To do so, as always, first longyau – get your wok piping hot, shut off the heat, add in the oil – here, about four tablespoons, and 
give it a swirl to get a nice nonstick surface.  

Then swap the flame to high, heat the oil up til it’s rapidly bubbling around a pair of chopsticks, then toss in your beef. Stir fry for about thirty seconds, or until the beef’s obviously changed color, and drain.

This ‘oily pan-fry isn’t quite as good as a proper pass-through,  but, good enough for government work. 

So then now, for the final stir-fry.

Now, we’re going to be plating this on a hotplate, but quick note that a cast iron skillet can serve much the same function.

Either way?  

Just toss that over a high flame and leave that heating up as you’re doing your stir-fry.

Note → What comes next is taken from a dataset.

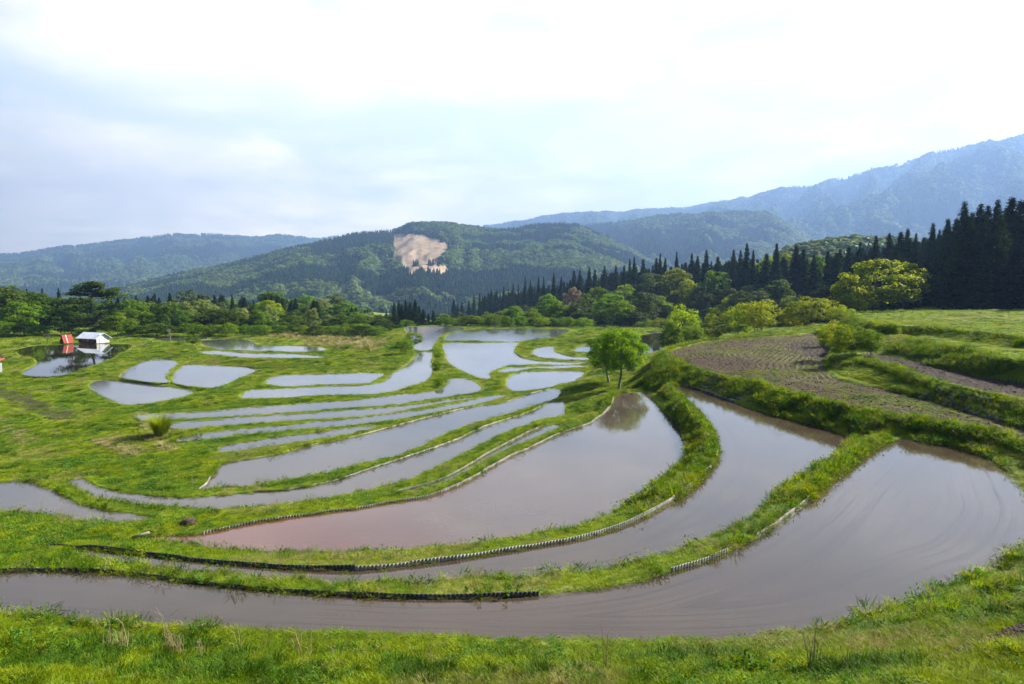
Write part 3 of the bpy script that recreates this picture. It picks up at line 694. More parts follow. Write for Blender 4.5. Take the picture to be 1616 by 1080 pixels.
mountain('mountain', [(-300,500,1500),(0,478,1500),(100,462,1500),(180,449,1500),(220,441,1500),(250,435,1500),(330,419,1550),(400,402,1600),(430,394,1600),(470,385,1600),(520,372,1650),(560,364,1700),(600,361,1700),(625,357,1700),(640,350,1700),(670,347,1700),(700,346,1700),(735,351,1700),(760,356,1700),(800,357,1700),(840,351,1750),(880,348,1750),(910,350,1750),(950,365,1750),(1000,392,1700),(1060,425,1600),(1130,450,1500),(1300,470,1400)],
         620, CAMZ - 75, 12, 170, -.03, 68000, 'the wooded hill with the bare felled slope', 10.5, 77,
         lightsp=((595,420,32,26,.2),(450,400,45,22,.1),(735,385,28,22,.18),(775,430,35,14,.2),(620,480,28,12,.2),(560,360,60,30,-.2),(700,350,45,10,-.2),(540,410,50,25,-.12),(700,450,60,15,-.15),(850,370,50,30,.08),(360,430,60,15,.06),(720,421,16,14,.2)), bare=True, u_n=620, v_n=190, spa=.07)
mountain('wooded_hill', [(1120,470,520),(1180,430,520),(1230,395,520),(1262,384,520),(1300,378,520),(1350,372,520),(1400,374,520),(1450,380,520),(1520,376,520),(1616,372,540),(1800,380,560)],
         330, CAMZ - 25, 7, 70, -.02, 3500, 'the small dark hill behind the cedars', 9.5, 83, u_n=200, v_n=60)
print('mountains done')

# ------------------------------------------------------------ trees near enough to tell apart
def leafquads(r_, ctrs, nrms, size, drop=.25):
    """one bent leaf spray (two triangles as a quad) per centre"""
    n = len(ctrs)
    nr_ = nrms + r_.normal(0, .55, (n, 3)); nr_ /= np.linalg.norm(nr_, axis=1)[:, None]
    ref = r_.normal(0, 1, (n, 3)); u = np.cross(nr_, ref); u /= np.linalg.norm(u, axis=1)[:, None] + 1e-9; v = np.cross(nr_, u)
    s = np.asarray(size) * r_.uniform(.6, 1.25, n)[:, None]
    V = np.stack([ctrs - u * s, ctrs - v * s * .55 + nr_ * s * .1, ctrs + u * s - nr_ * s * drop, ctrs + v * s * .55 + nr_ * s * .1], 1).reshape(-1, 3)
    Fq = np.arange(n * 4).reshape(n, 4)
    return V, Fq
def broadleaf(seed, H, W, n_clump, per, leaf, mat, trunk_h=.3, trunk_r=.02, flat=.55, clump_r=.16, bark=None, multi=1, low=.0):
    """returns (trunk mesh, crown mesh) for a tree of height H and crown width W"""
    r_ = np.random.default_rng(seed); rr = random.Random(seed)
    ch = H * (1 - trunk_h)
    C = []
    while len(C) < n_clump:
        p = r_.uniform(-1, 1, 3)
        q = np.linalg.norm(p)
        if q > 1 or q < .45: continue
        if p[2] < -.75 + low: continue
        wob = 1 + .22 * math.sin(3 * math.atan2(p[1], p[0]) + seed) * (1 - abs(p[2]))
        C.append([p[0] * W / 2 * .86 * wob, p[1] * W / 2 * .86 * wob, H * trunk_h + ch * (.5 + .44 * p[2] - .08)])
    C = np.array(C)
    cr = clump_r * W * r_.uniform(.6, 1.25, len(C))
    V = []; F_ = []; off = 0
    d = r_.normal(0, 1, (len(C), per, 3)); d /= np.linalg.norm(d, axis=2)[:, :, None]
    d[:, :, 2] = np.where(d[:, :, 2] < -.35, -d[:, :, 2], d[:, :, 2])
    rad_ = r_.uniform(.45, 1.0, (len(C), per, 1)) ** .6
    ctr = C[:, None] + d * rad_ * cr[:, None, None] * np.array([1, 1, flat])
    nrm = d * np.array([.7, .7, 1.0]) + np.array([0, 0, .45])
    V, F_ = leafquads(r_, ctr.reshape(-1, 3), nrm.reshape(-1, 3), leaf)
    crown = mesh_np('crown', V, F_, mat)
    mb = MB()
    for k in range(multi):
        bx, by = (rr.uniform(-.04, .04) * W, rr.uniform(-.04, .04) * W) if multi > 1 else (0, 0)
        lean = (rr.uniform(-.08, .08) * W, rr.uniform(-.08, .08) * W)
        tr = trunk_r * H * (1 if multi == 1 else .6)
        top = Vector((bx + lean[0], by + lean[1], H * (trunk_h + .35)))
        pts = [Vector((bx, by, -.25)), Vector((bx, by, .05 * H)), Vector((bx + lean[0] * .3 + rr.uniform(-.01, .01) * H, by + lean[1] * .3, H * trunk_h * .6)), Vector((bx + lean[0] * .7, by + lean[1] * .7, H * trunk_h)), top, top + Vector((0, 0, H * .2))]
        mb.tube(pts, [tr * 1.5, tr * 1.1, tr * .9, tr * .75, tr * .45, tr * .15], 7)
        pick = r_.permutation(len(C))[:max(6, min(16, n_clump // (2 * multi)))]
        for i in pick:
            e = Vector(C[i]); s0 = pts[3].lerp(pts[4], rr.random())
            mid = s0.lerp(e, .5) + Vector((0, 0, -.03 * H)) 
            mb.tube([s0, mid, e], [tr * .42, tr * .28, tr * .08], 5, cap=False)
    return mb.mesh('trunk', bark or M_bark, True), crown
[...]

So as always, of course, longyau – piping hot wok, heat off, oil in – here about a tablespoon and a half of peanut – nice swirl and toss in the beef and aromatics.

Now swap your flame back on high, give it a super brief mix, then pour two tablespoons of Cantonese rice wine over your spatula and around the sides of the wok.

Now immediately go in with the pepper sauce water mixture, and give it a quick fry all together for about fifteen seconds.

Then toss in a teaspoon of dark soy sauce together with a slurry of a half tablespoon cornstarch mixed with equal amount of water, another quick mix, and finish with another tablespoon and a half of peanut oil.  

Heat off, final brief mix, then move that over to some aluminum foil.

Then just wrap that up, and toss on your now absurdly-hot cast iron hotplate.  

Move it over to your table, and serve. As close as we could possibly get to the Dai Pai Dong and be sure to enjoy the sound – there’s nothing quite as satisfying as the sizzle of a Chinese hotplate.

So right! Black Pepper Sauce is the kind of sauce that every restaurant has its own.

Some, they would mix in Chu Hou paste or Shacha sauce… some would add some butter or tallow to it to get a more ‘western’ kick.